I’ll have a bit Munro of that, please

Self-proclaimed short story month, post number 13.

My first brush with Alice Munro came in the way of a short story called “Meneseteung.” Aye, it’s also part of Contemporary Fiction. I had high expectations for it, and, as happened to me with other authors whose stories I greatly anticipated in that book, I wasn’t awestruck.

The story is good, no doubt about it. Its craft is exquisite, and the details well chosen. It didn’t make an overly eager reader out of me, though. “Meneseteung” starts off academically, picking up a volume of poetry written by one Almeda Joynt Roth, who lived in western Canada in the nineteenth century (she died in 1903). The narrator combines the book of poetry with snippets from a local newspaper (the Vidette), which uses a censorious and mocking language to discuss every little thing that happens in town. The town is a bustling economic outpost, crawling with young people and preyed upon by death. Almeda’s parents, brother, and sister all died. She was left with the house and some money. A neighbor, a widower and entrepreneur called Jarvis Poutler, is not really interested in Almeda, until a moment near the end in which she piques his interest. That moment is a crucial part of the story that transforms Almeda for life. What happens after that moment is smartly narrated, askance even.

One of the clever things about the story is how the aseptic academic language from the beginning becomes absorbed in the gossipy language of the newspaper, and then starts to probe into people’s psyches (we read about what both Almeda and Jarvis thought, for instance). That zooming in happens slowly and slyly, and next thing we know the narrator is reproducing the dictums of that time’s social mores and getting into impossibly personal detail.

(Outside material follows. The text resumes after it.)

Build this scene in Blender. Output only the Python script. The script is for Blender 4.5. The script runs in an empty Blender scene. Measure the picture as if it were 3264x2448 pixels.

The differently layered story is handled well.

Today I went for another serving of Munro’s short stories. This particular story was called “Boys and Girls.” I couldn’t find it online. I read it in The Norton Introduction to Fiction (Ed. Jerome Beaty), an interesting book that has some good observations and critiques grafted on to a 54-story anthology.

With “Boys and Girls,” I was much more enthusiastic. The story not only dazzled me with its technique, but it also made me nod smugly with some descriptions. It flowed along very nicely, too. Here was a voice in possession of a great technique, and of a good, catchy narrative resolve.

The story is set in Canada, probably around the 1940s, in a farm where foxes are kept to run a “pelting operation.” The first-person narrator is a girl who helps her father with some of the farm chores, but the imminent growth of her younger brother threatens to displace her. There is much death (of foxes, of horses) hanging around them, but it is confronted matter-of-factly: the death of animals is their business.

The story unfolds slowly, as the narrative leaps from one point in time to another, sometimes driven by this or that detail (“I have forgotten to say what the foxes were fed. My father’s bloody apron reminded me”). The language is often succulent, with synesthetic and provocative descriptions (like this: “this was the time of year when snowdrifts curled around our house like sleeping whales and the wind harassed us all night, coming up from the buried fields, the frozen swamp, with its old bugbear chorus of threats and misery”). The story is packed with events that build identities: gendering, naming, specification. And no wonder: “Boys and Girls” is a powerful initiation story that describes how the young narrator is shaped into girlhood. The narrator’s key reflection on that process is this: “A girl was not, as I had supposed, simply what I was; it was what I had to become. It was a definition, always touched with emphasis, with reproach and disappointment.”

Munro is an unquestionably gifted narrator. “Boys and Girls” is a particularly rewarding story. As a casual aside, three things I noticed that these stories have in common: they’re set in Canada, they involve life-transforming events, and they describe the making of jelly. I’m not kidding about the jelly.